Should you keep your data on a hard disk, on a USB drive or on some other digital storage media? Which one is the safest and keeps data for the longest time? It’s now a typical case of too many choices, often leading the consumer to confusion.

As if it was not enough to have to decide for local storage versus cloud, an important decision by all means, one is confronted with countless hardware solutions for local, personal storage found on the market.

USB flash drives are attractive and present many advantages. They are small, fast enough, inexpensive, and physically good looking (yes it does matter, for the vast majority of us). The typical USB drive today sports an average capacity of 16 of 32 gigabyte, enough to store an impressive amount of files of all kinds. They are also easy to carry around and to plug into virtually any device that has a USB port.

USB drives, however, have a major weakness. They are the least reliable of all digital storage devices.

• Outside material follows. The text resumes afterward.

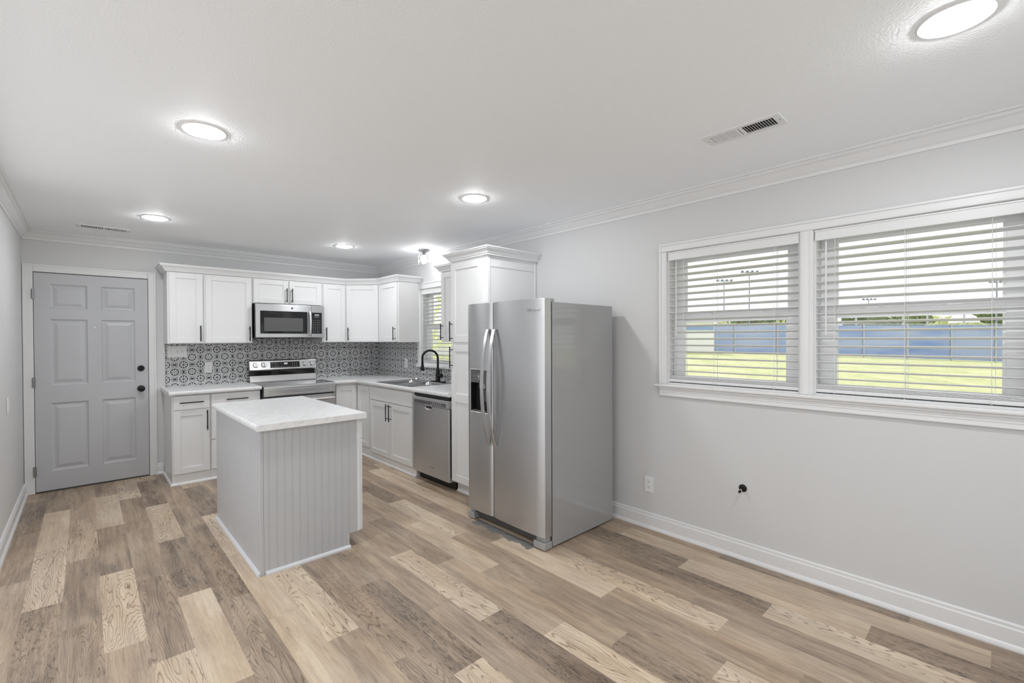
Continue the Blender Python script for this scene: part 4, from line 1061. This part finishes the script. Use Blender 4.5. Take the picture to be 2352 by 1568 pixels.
def vent(label, cx, cy, lx, ly, along):
    t = thing('ceiling_vent', label, 'vent', (cx, cy, CEIL), 'white ceiling vents')
    # local: a along length, b across, c down
    u = (1, 0, 0) if along == 'x' else (0, 1, 0)
    f = frame((cx, cy, CEIL), u, Vector((0, 0, -1)).cross(Vector(u)))
    hl, hw = lx/2, ly/2; ol, ow = hl-.035, hw-.028
    g = G(f); bv = .002
    for q in ((-hl, hl, -hw, -ow), (-hl, hl, ow, hw), (-hl, -ol, -ow, ow), (ol, hl, -ow, ow), (-.008, .008, -ow, ow)): g.box(*q, 0.0, .007, bv)
    g.build('frame', 'whiteplastic', t)
    G(f).box(-ol, ol, -ow, ow, -.0005, .0005).build('duct_shade', 'dark', t)  # thin dark sheet in place of the shaded duct interior
    g = G(f); k = 11
    for sd, tl in ((-1, -.6), (1, .6)):
        for i in range(k):
            a = sd*(.012+(ol-.016)*(i+.5)/k); 
            p = [(a-.001-.006*math.sin(tl), .0008), (a+.001-.006*math.sin(tl), .0008), (a+.001+.006*math.sin(tl), .008), (a-.001+.006*math.sin(tl), .008)]
            g.prism(p, -ow, ow, 'acb')
    g.build('louvres', 'whiteplastic', t)
    G(f).box(-ol, ol, -.0025, .0025, .0008, .0025).build('cross_bar', 'darkgrey', t)
    for a in (-hl+.015, hl-.015): G(f).lathe([(.004, .007), (.004, .008), (0, .0085)], (a, 0, 0), (0, 0, 1), 10).build('screw', 'nickel', t)
vent('white louvred ceiling vent above the two large windows, right side of the photo', -.71, -5.137, .355, .145, 'y')
vent('white louvred ceiling vent close to the back wall, above the grey door', -2.972, -.50, .375, .15, 'x')
# flush mount lamp with a wire cage
LX, LY = -.235, -1.55
t = thing('caged_ceiling_lamp', 'small flush ceiling lamp with geometric wire cage and glowing bulb', 'ceiling light', (LX, LY, CEIL))
G().lathe([(.064, 0), (.064, -.012), (.06, -.022), (.02, -.024), (.0, -.024)], (LX, LY, CEIL), (0, 0, 1), 32).build('canopy', 'nickel', t, smooth=True)
G().lathe([(.02, -.024), (.02, -.075), (.014, -.08)], (LX, LY, CEIL), (0, 0, 1), 20).build('socket', 'greyplastic', t, smooth=True)
G().lathe([(.012, -.08), (.016, -.09), (.03, -.108), (.036, -.125), (.033, -.143), (.02, -.157), (0, -.161)], (LX, LY, CEIL), (0, 0, 1), 24).build('bulb', 'bulb', t, smooth=True)
g = G(); n6 = 6
def hexp(r, z, o=0): return [(LX+r*math.cos(2*PI*(i+o)/n6), LY+r*math.sin(2*PI*(i+o)/n6), CEIL+z) for i in range(n6)]
A_, B_, C_ = hexp(.026, -.024), hexp(.073, -.075), hexp(.073, -.165, 0); D_ = hexp(.06, -.178, .5)
for i in range(n6):
    j = (i+1) % n6
    for p, q in ((A_[i], B_[i]), (B_[i], B_[j]), (B_[i], C_[i]), (C_[i], C_[j]), (A_[i], B_[j])): g.cyl(p, q, .0014, 6)
    mp = tuple((Vector(B_[i])+Vector(B_[j]))/2); g.cyl(mp, C_[i], .0012, 6); g.cyl(mp, C_[j], .0012, 6)
g.build('wire_cage', 'nickel', t)

# ------------------------------------------------------------------ outside
def gz(x, y):
    s = (x-31)*.7071-(y-8)*.7071      # along the fence, 0 at its left end
    d = max(0, min(1, (x+y-6)/33))
    zf = .37-.04*s
    return (1-d)*(-.45)+d*zf
g = G(); vs = {}; nx, ny = 40, 50
for i in range(nx+1):
    for j in range(ny+1):
        x = .16+(130)*(i/nx)**1.6; y = -60+130*j/ny; vs[i, j] = g._v((x, y, max(-1.6, min(1.6, gz(x, y)))))
for i in range(nx):
    for j in range(ny): g.bm.faces.new([vs[i, j], vs[i+1, j], vs[i+1, j+1], vs[i, j+1]])
o = g.build('lawn', 'grass', smooth='all'); o['kind'] = 'structure'
g = G(); g.box(-60, .16, -70, YF-T-.01, -.3, -.13); g.box(-60, -W-T-.01, YF-T-.01, 20, -.3, -.13); g.build('bounce_terrace', 'concrete', kind='structure')  # unseen pale ground, added to bounce daylight in through the wall openings
G().box(T+.012, 3.2, YF, 4, -.6, -.36).build('absorber_bed', 'absorber_dark', kind='structure')  # unseen dark strip, added to cut light bounced onto the slat undersides
# unseen eave, added to keep the sun out of the right-wall windows
G().box(T+.001, T+.75, YF-.5, .6, CEIL+.0, CEIL+.1).build('trim_5', 'siding', kind='structure')
# blue windscreen fence
F0 = Vector((27.5, 11.3)); FD = Vector((.7071, -.7071)); FLn = 36
t = thing('windscreen_fence', 'long chain-link fence with blue windscreen across the lawn outside', 'fence', (F0.x, F0.y, .4))
g = G(); k = 36
FT = lambda s: 2.42-.006*s
for i in range(k):
    s0, s1 = FLn*i/k, FLn*(i+1)/k; p, q = F0+FD*s0, F0+FD*s1
    zz = [gz(p.x, p.y)+.05, gz(q.x, q.y)+.05]
    for dd_ in (0,):
        g.quad((p.x, p.y, zz[0]), (q.x, q.y, zz[1]), (q.x, q.y, FT(s1)-.08), (p.x, p.y, FT(s0)-.08))
bmesh.ops.remove_doubles(g.bm, verts=g.bm.verts[:], dist=1e-4)
ext = bmesh.ops.extrude_face_region(g.bm, geom=g.bm.faces[:]); vv = [e for e in ext['geom'] if isinstance(e, bmesh.types.BMVert)]; bmesh.ops.translate(g.bm, verts=vv, vec=(.02, .02, 0))
g.build('blue_screen', 'screen', t)
p, q = F0, F0+FD*FLn
G().cyl((p.x, p.y, FT(0)), (q.x, q.y, FT(FLn)), .035, 8).build('top_rail', 'galv', t)
for i in range(13):
    s = i*3; p = F0+FD*s
    G().cyl((p.x-.03, p.y-.03, gz(p.x, p.y)-.1), (p.x-.03, p.y-.03, FT(s)+.05), .05, 8).build('post', 'galv', t)
# taller white netting posts behind the fence
for i, (s, hh) in enumerate(((6, 3.1), (16.5, 3.3), (20.0, 3.2), (21.8, 3.2), (24.5, 3.4))):
    p = F0+FD*s+Vector((2.0, 2.0)); o = G().cyl((p.x, p.y, gz(p.x, p.y)-.1), (p.x, p.y, hh+.3), .06, 8).build('netting_post', 'galv')
    tag(o, ['tall pale post behind the blue fence, the one seen through the left window', 'tall pale post behind the blue fence, first from the left in the right window', 'tall pale post behind the blue fence, second from the left in the right window', 'tall pale post behind the blue fence, third from the left in the right window', 'tall pale post behind the blue fence, last before the right window edge'][i], 'post', 'pale posts behind the fence')
# floodlight poles
def flood(x, y, h, label, nl=4):
    t = thing('floodlight_pole', label, 'floodlight', (x, y, 0), 'ball field floodlights')
    G().tube([(x, y, -.3), (x, y, h)], [.09, .05], 8).build('pole', 'poledark', t)
    G().tube([(x-.75, y+.75, h), (x+.75, y-.75, h+.0)], .04, 6).build('crossarm', 'poledark', t)
    for i in range(nl):
        q = -.65+1.3*i/(nl-1); c = Vector((x+q, y-q, h+.12)); G().lathe([(.07, 0), (.13, .08), (.17, .2), (.0, .22)], c, (-.6, -.5, -.35), 10).build('lamp_head', 'poledark', t)
K = 1.9
def far(u, v, D):      # point seen at pixel (u, v) at optical depth D, only used to place far things
    d = fw+rt2*((u-1149.22)/1047.6)-up2*((v-786.03)/1047.6); return CAM+d*D
p = far(1663, 645, 62); flood(p.x, p.y, p.z, 'floodlight pole seen left of centre through the left window')
p = far(1721, 625, 58); flood(p.x, p.y, p.z, 'taller floodlight pole seen at the centre of the left window')
p = far(1995, 688, 75); flood(p.x, p.y, p.z, 'distant floodlight pole low in the left part of the right window')
p = far(2290, 648, 58); flood(p.x, p.y, p.z, 'floodlight pole at the right edge of the right window')
# white shed
p = far(1500, 808, 31); q = far(1641, 808, 31.5)
dv = Vector((q.x-p.x, q.y-p.y)).normalized(); f = frame((p.x, p.y, gz(p.x, p.y)-.1), (dv.x, dv.y, 0), (0, 0, 1)); L_ = (Vector((q.x, q.y))-Vector((p.x, p.y))).length
t = thing('shed', 'low white shed with a blue stripe at the left end of the blue fence', 'shed', (p.x, p.y, gz(p.x, p.y)-.1))
G(f).box(0, L_, 0, 2.1, -3, 0, .02).build('walls', 'siding', t)
G(f).box(.3, L_-.05, 1.55, 1.8, .0, .03).build('blue_stripe', 'bluepaint', t)
G(f).prism([(-.3, 2.1), (L_+.25, 2.1), (L_+.05, 2.65), (-.1, 2.65)], -3.2, .25, 'abc').build('roof', 'siding', t)
# white canopy behind the fence
p = far(2214, 741, 40)
t = thing('canopy', 'white domed canopy rising behind the blue fence in the right window', 'canopy', (p.x, p.y, 0))
G().lathe([(1.0, 0), (.95, .25), (.75, .55), (.4, .75), (0, .82)], (p.x, p.y, p.z), (0, 0, 1), 20).build('dome', 'siding', t, smooth=True)
G().cyl((p.x, p.y, -.3), (p.x, p.y, p.z+.1), .06, 8).build('pole', 'galv', t)
# trees
def leaf_mesh(name, blobs, nleaf, size, mat, seed):
    r = random.Random(seed); bm = bmesh.new()
    for (cx, cy, cz, rx, rz) in blobs:
        for _ in range(nleaf):
            a = r.uniform(0, 2*PI); u = r.uniform(-1, 1); q = r.uniform(.55, 1)**.5; s_ = math.sqrt(1-u*u)
            c = Vector((cx+rx*q*s_*math.cos(a), cy+rx*q*s_*math.sin(a), cz+rz*q*u))
            n_ = Vector((r.gauss(0, 1), r.gauss(0, 1), r.gauss(0, 1))).normalized(); t1 = n_.orthogonal().normalized(); t2 = n_.cross(t1); k = size*r.uniform(.6, 1.3)
            bm.faces.new([bm.verts.new(c+t1*k), bm.verts.new(c+t2*k*.5), bm.verts.new(c-t1*k), bm.verts.new(c-t2*k*.5)])
    me = bpy.data.meshes.new(name); bm.to_mesh(me); bm.free(); me.materials.append(M[mat]); return me
crown_me = leaf_mesh('tree_crown', [(0, 0, 2.6, 1.9, 1.3), (1.2, .5, 2.1, 1.3, 1.0), (-1.2, -.4, 2.2, 1.4, 1.1), (.2, -.8, 3.3, 1.2, .9)], 450, .22, 'leaf', 1)
crown_me2 = leaf_mesh('tree_crown', [(0, 0, 2.4, 1.7, 1.1), (1.0, -.6, 2.0, 1.2, 1.0), (-.9, .6, 2.1, 1.3, 1.0)], 450, .2, 'leaf2', 2)
g = G(); g.tube([(0, 0, -.5), (.05, 0, 1.2), (0, .1, 2.6)], [.2, .15, .08], 8); trunk0 = g.build('tree_trunk', 'bark'); trunk_me = trunk0.data; bpy.data.objects.remove(trunk0)
trunk_me.transform(Matrix.Translation((0, 0, -.5)))
def tree(x, y, z, s, which, label):
    t = thing('tree', label, 'tree', (x, y, z), 'trees beyond the fence')
    for nm, me_ in (('crown', crown_me if which == 0 else crown_me2), ('trunk', trunk_me)):
        o = bpy.data.objects.new(nm, me_); COL.objects.link(o); o.parent = t
    t.scale = (s, s, s); t.rotation_euler.z = x*1.7
TR = [(1652, 731, 1, 'pale green tree farthest left, above the shed roof in the left window'), (1692, 729, 0, 'dark tree right of the shed roof in the left window'), (1752, 727, 0, 'dark bushy tree at the middle of the left window'), (1790, 729, 1, 'pale tree near the right side of the left window'), (1812, 726, 0, 'dark tree cut by the right side of the left window'),
      (1985, 726, 0, 'dark tree at the left end of the right window'), (2055, 727, 0, 'dark tree left of the middle of the right window'), (2100, 724, 0, 'dark tree at the middle of the right window, above the fence'), (2150, 720, 1, 'pale tree just right of the middle of the right window'), (2195, 718, 1, 'pale tree behind the white canopy'), (2250, 716, 0, 'dark tree just right of the white canopy'), (2292, 712, 0, 'dark tree at the far right of the right window')]
for i, (u, v, wh, lab) in enumerate(TR):
    D = (54, 66, 80)[i % 3]; top = far(u, v-5, D); base = -1.0; s = (top.z-base)/4.0
    tree(top.x, top.y, base, s, wh, lab)
M['leaf3'] = leafmat('leaf_yellow_green', (.55, .60, .28), (.9, .95, .5))  # bright yellow-green leaves
yellow_green_me = leaf_mesh('tree_crown', [(0, 0, 3.2, 1.7, 1.5), (1.0, -.6, 2.6, 1.3, 1.1), (-.9, .6, 2.7, 1.3, 1.1)], 170, .13, 'leaf3', 4)
p = far(938, 725, 17)
t = thing('tree', 'leafy yellow-green tree outside the small kitchen window', 'tree', (p.x, p.y, -.6))
for nm, me_ in (('crown', yellow_green_me), ('trunk', trunk_me)):
    o = bpy.data.objects.new(nm, me_); COL.objects.link(o); o.parent = t
p = far(930, 800, 26); q = far(1060, 800, 25)
dv = Vector((q.x-p.x, q.y-p.y)).normalized(); f = frame((p.x, p.y, -.8), (dv.x, dv.y, 0), (0, 0, 1)); L_ = (Vector((q.x, q.y))-Vector((p.x, p.y))).length
t = thing('garage', 'low white garage wall seen through the lower half of the small kitchen window', 'garage', (p.x, p.y, -.8))
G(f).box(0, L_, 0, 2.35, -3, 0, .02).build('walls', 'siding', t)
G(f).prism([(-.3, 2.35), (L_+.3, 2.35), (L_+.1, 2.6), (-.1, 2.6)], -3.2, .3, 'abc').build('roof', 'siding', t)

The casual user often is not aware of this point. If you have data that is important for you to keep and want to be able to access it after a while, with a good level of certainty, a USB drive simply is not the place to store it. These little “USB sticks” as some also call them, and as handy as they may be, tend to lose and to damage data at a non-reasonable rate.

As usual, there are ways to protect data from loss, even if stored on a USB flash drive, one of them and the most frequently used is having multiple copies of the same files on several media. Apart from this time-honoured method that is built on redundancy, it is useful knowing which storage media are the most reliable, per se, and which are the least. Here’s a refresher.

So again, the least reliable are USB flash drives. There are countless reasons for that, but let’s stay on topic. After them comes a variety of memory cards of all kinds: CompactFlash (CF), Secure Digital Card (SD), Micro SD, Multi Media Card (MMC), etc. By design they are not much more reliable than USB drives; they actually share most of the design traits, but because they are moved around less than the ubiquitous USB drive, they are slightly less prone to wasting data.

A little bit up on the reliability ladder are magnetic tapes. However, these are not commonly found among consumers and remain a feature of professional installations and networks.

One step up — we’re almost at the top now — and we find the traditional hard disk drive. They come in various sizes and capacities but the design has proven to be strong, durable and shock-proof up to a significant point, not to mention other factors such as speed and huge capacities. Whether internal, inside the computer, or external, connected via USB cable, hard disk drives are your best bet today to store and preserve your data, and to know you’ll find it there long after you stored it in the first place.

At the very top sit the optical media, CDs and DVDs. 30 and 20 years, respectively, after their introduction these amazing little discs care about your data to the point of keeping it for you for 100 years. Yes, 100 years is the theoretical shelf-life of information stored on an optical disc. No one yet has had the tangible proof of that understandably, but practical experience has confirmed that indeed it is the most trustable digital storage media today.

So you can choose to keep your important files locally or to save them in the cloud and you may want to make multiple copies on various media or not, just remember that you can’t leave just one copy on a vulnerable USB drive; that’s a certainty.